<<<<

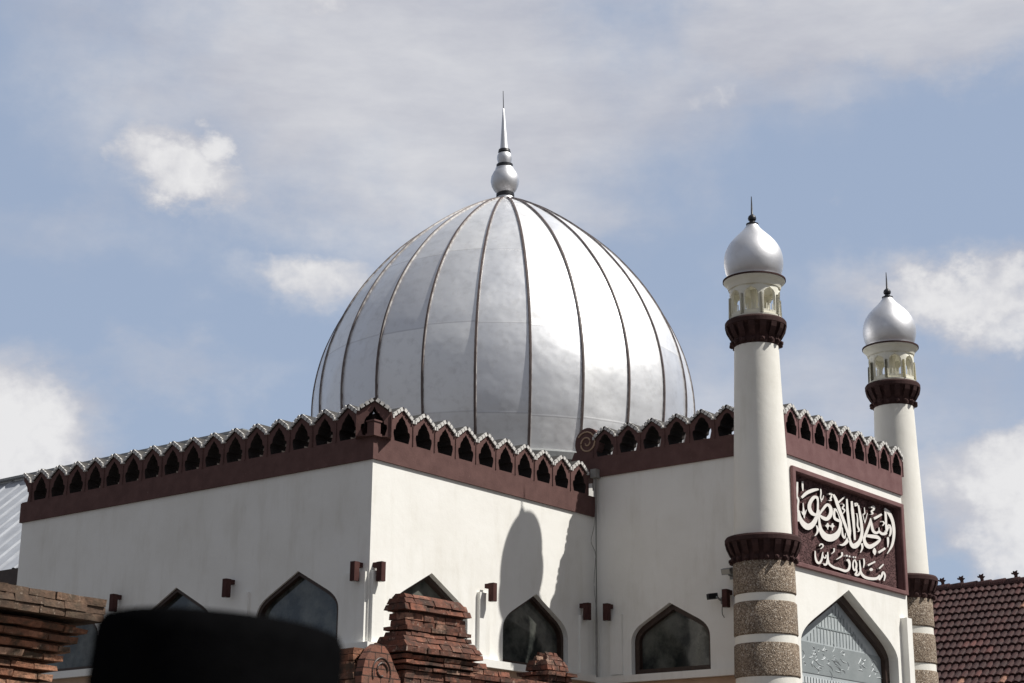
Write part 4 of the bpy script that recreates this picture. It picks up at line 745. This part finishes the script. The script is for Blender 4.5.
b = bmesh.new(); tube(b, [(0, 0, -.10), (0, -.12, -.10), (0, -.16, -.02)], .014, 8); box(b, -.05, .05, -.02, -.001, -.15, -.05); link('arm', b, M['grey'], t)
b = bmesh.new(); box(b, -.08, .08, -.22, -.13, -.04, .05); bevel(b, .012); bmesh.ops.transform(b, matrix=Matrix.Rotation(R(18), 4, 'X'), verts=b.verts); link('housing', b, M['grey'], t)
b = bmesh.new(); box(b, -.07, .07, -.228, -.222, -.03, .04); bmesh.ops.transform(b, matrix=Matrix.Rotation(R(18), 4, 'X'), verts=b.verts); link('lens', b, M['lens'], t)
t = empty('downpipe', w3(LB - .07, -.10, 0), PHI, 'thin grey downpipe running down the inner corner of the white walls', 'downpipe')
b = bmesh.new(); tube(b, [(0, 0, 0), (0.004, 0, 3), (-.004, 0, 5.2), (0, 0, 7.72)], .019, 8); link('pipe', b, M['pipe'], t)
b = bmesh.new(); box(b, -.07, .07, -.05, .06, 7.72, 7.86); bevel(b, .01); link('outlet_box', b, M['pipe'], t)
b = bmesh.new(); tube(b, [tuple(p) for p in spline([(-.02, -.01, 7.2), (-.06, 0, 6.9), (-.11, 0.02, 6.65), (-.02, 0, 6.45), (-.05, .01, 6.0), (-.02, 0, 5.6)], 6)], .006, 5); link('cable', b, M['pipe'], t)

# ---------------------------------------------------------------- brickwork
def set_tone(bm, fs, lay, v):
    for f in fs:
        for l in f.loops: l[lay] = (v, v, v, 1)
def course(bm, lay, x0, x1, y0, y1, z0, z1, e0, e1, L=.22, rs=random, pale=0.0, skip=0.0, gap=.007):
    """one course of bricks round a rectangular pier; e0/e1 = how far its bottom/top stands proud"""
    D = .11
    def brick(a, b, side):
        v = min(1, max(0, rs.betavariate(1.1, 1.5) + pale))
        j = lambda s=.006: rs.uniform(-s, s)
        pr = j(.009)
        def P(u, d, z, e):      # u along the side, d depth from its face
            d = d - e - pr if d < D * .5 else d
            if side == 'f': return (u, y0 + d, z)
            if side == 'b': return (u, y1 - d, z)
            if side == 'l': return (x0 + d, u, z)
            return (x1 - d, u, z)
        a += gap * .5; b -= gap * .5
        vs = []
        for z, e in ((z0 + gap * .5, e0), (z1 - gap * .5, e1)):
            for u, d in ((a, 0), (b, 0), (b, D), (a, D)):
                q = Vector(P(u, d, z, e)); vs.append(bm.verts.new(q + Vector((j(), j(), j(.004)))))
        fs = [bm.faces.new([vs[i] for i in q]) for q in ((0,3,2,1),(4,5,6,7),(0,1,5,4),(1,2,6,5),(2,3,7,6),(3,0,4,7))]
        set_tone(bm, fs, lay, v)
    e = max(e0, e1)
    off = rs.uniform(0, L)
    for side in 'fblr':
        if side in 'fb': s, t = x0 - e, x1 + e
        else: s, t = y0 - e + D, y1 + e - D
        if t - s < .03: continue
        u = s; first = True
        while u < t - .001:
            l = (off if first and off > .06 else L * rs.uniform(.85, 1.15)); first = False
            v = min(u + l, t)
            if t - v < .06: v = t
            if rs.random() >= skip: brick(u, v, side)
            u = v
def core(bm, lay, x0, x1, y0, y1, z0, z1, ins=.02):
    vs, fs = box(bm, x0 + ins, x1 - ins, y0 + ins, y1 - ins, z0, z1); set_tone(bm, fs, lay, .02)
def finish_bricks(name, bm, mat, parent, warp=.010):
    rj = random.Random(len(bm.verts))
    for v in bm.verts:
        p = v.co; v.co += Vector((rj.uniform(-1, 1), rj.uniform(-1, 1), rj.uniform(-.6, .6))) * warp * .32; v.co += Vector((math.sin(p.y * 5 + p.z * 9), math.cos(p.x * 6 + p.z * 5), math.sin(p.x * 3.1) * .9)) * warp * .5
    return link(name, bm, mat, parent)
def new_bm():
    bm = bmesh.new(); return bm, bm.loops.layers.color.new('tone')

# frame of the brick walls: origin on the gate pier's front corner
GX, GY = -1.012, 17.0
def wg(x, y, z=0): return Vector((GX + CP * x - SP * y, GY + SP * x + CP * y, z))
rs = random.Random(11)
pier = empty('brick_gate_pier', wg(.42, .15), PHI, 'stepped old red brick gate pier with weathered flaring cap, in front of the sunlit wall', 'gate pier')
ox, oy = -.42, -.15
def pc(bm, lay, z0, z1, e0, e1, x1=.87, **k): course(bm, lay, ox, ox + x1, oy, oy + .18, z0, z1, e0, e1, rs=rs, **k)
bm, ly = new_bm(); core(bm, ly, ox, ox + .87, oy, oy + .18, 0, 4.12)
z = 0.0
while z < 3.33: pc(bm, ly, z, z + .0683, .06, .06); z += .0683
pc(bm, ly, 3.34, 3.41, .06, .06, pale=.2); pc(bm, ly, 3.415, 3.455, .09, .09, pale=.15); pc(bm, ly, 3.47, 3.505, .12, .12, pale=.1); pc(bm, ly, 3.515, 3.56, .10, .12)
finish_bricks('shaft', bm, M['brick'], pier)
bm, ly = new_bm()
pc(bm, ly, 3.575, 3.63, .15, .145, L=.17, pale=.05); pc(bm, ly, 3.63, 3.69, .145, .10, L=.17); pc(bm, ly, 3.69, 3.745, .10, .06, L=.17); pc(bm, ly, 3.745, 3.79, .06, .045, L=.17)
pc(bm, ly, 3.80, 3.845, .055, .055, L=.2)
finish_bricks('flared_moulding', bm, M['brick'], pier)
bm, ly = new_bm()
pc(bm, ly, 3.845, 3.905, .015, .015, L=.17, pale=.12); pc(bm, ly, 3.905, 3.975, .015, .015, L=.16, pale=.2)
finish_bricks('neck', bm, M['brick'], pier)
bm, ly = new_bm()
pc(bm, ly, 3.995, 4.06, .06, .04, L=.25); pc(bm, ly, 4.06, 4.12, .04, .01, L=.25); pc(bm, ly, 4.12, 4.165, .005, -.03, L=.25)
finish_bricks('cap', bm, M['brick'], pier)

# low wall right of the pier with its little pinnacle
lw = empty('low_brick_wall', wg(1.9, .15), PHI, 'low ragged brick wall right of the gate pier, topped by a small pinnacle', 'brick wall')
ox, oy = -1.9, -.15
bm, ly = new_bm(); core(bm, ly, ox + 1.0, ox + 3.2, oy + .02, oy + .30, 0, 3.45)
z = 0.0
while z < 3.42: course(bm, ly, ox + 1.0, ox + 3.2, oy + .0, oy + .32, z, z + .0683, .0, .0, rs=rs, pale=.05); z += .0683
course(bm, ly, ox + .95, ox + 1.95, oy, oy + .32, 3.42, 3.475, .02, .02, rs=rs); course(bm, ly, ox + .95, ox + 1.6, oy, oy + .3, 3.475, 3.53, .01, .0, rs=rs, skip=.12)
course(bm, ly, ox + .95, ox + 1.25, oy, oy + .3, 3.53, 3.59, .01, .0, rs=rs, skip=.1)
finish_bricks('wall', bm, M['brick'], lw)
bm, ly = new_bm(); px0, px1, py0, py1 = ox + 2.28, ox + 2.62, oy + .0, oy + .30
core(bm, ly, px0, px1, py0, py1, 3.3, 3.72, .05)
for z0, z1, a, c in ((3.42, 3.50, .0, .0), (3.50, 3.555, .03, .03), (3.555, 3.60, .07, .075), (3.615, 3.67, .01, .0), (3.67, 3.73, .0, -.035), (3.73, 3.78, -.04, -.07), (3.78, 3.82, -.075, -.10)):
    course(bm, ly, px0, px1, py0, py1, z0, z1, a, c, L=.15, rs=rs)
finish_bricks('pinnacle', bm, M['brick'], lw)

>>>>

Starting at the first line of the material, output exactly the lines up to and including the one with "b = bmesh.new(); tube(b, [tuple(p)". Do not include the pictures.

Write part 4 of the bpy script that recreates this picture. It picks up at line 745. This part finishes the script. The script is for Blender 4.5.
b = bmesh.new(); tube(b, [(0, 0, -.10), (0, -.12, -.10), (0, -.16, -.02)], .014, 8); box(b, -.05, .05, -.02, -.001, -.15, -.05); link('arm', b, M['grey'], t)
b = bmesh.new(); box(b, -.08, .08, -.22, -.13, -.04, .05); bevel(b, .012); bmesh.ops.transform(b, matrix=Matrix.Rotation(R(18), 4, 'X'), verts=b.verts); link('housing', b, M['grey'], t)
b = bmesh.new(); box(b, -.07, .07, -.228, -.222, -.03, .04); bmesh.ops.transform(b, matrix=Matrix.Rotation(R(18), 4, 'X'), verts=b.verts); link('lens', b, M['lens'], t)
t = empty('downpipe', w3(LB - .07, -.10, 0), PHI, 'thin grey downpipe running down the inner corner of the white walls', 'downpipe')
b = bmesh.new(); tube(b, [(0, 0, 0), (0.004, 0, 3), (-.004, 0, 5.2), (0, 0, 7.72)], .019, 8); link('pipe', b, M['pipe'], t)
b = bmesh.new(); box(b, -.07, .07, -.05, .06, 7.72, 7.86); bevel(b, .01); link('outlet_box', b, M['pipe'], t)
b = bmesh.new(); tube(b, [tuple(p) for p in spline([(-.02, -.01, 7.2), (-.06, 0, 6.9), (-.11, 0.02, 6.65), (-.02, 0, 6.45), (-.05, .01, 6.0), (-.02, 0, 5.6)], 6)], .006, 5); link('cable', b, M['pipe'], t)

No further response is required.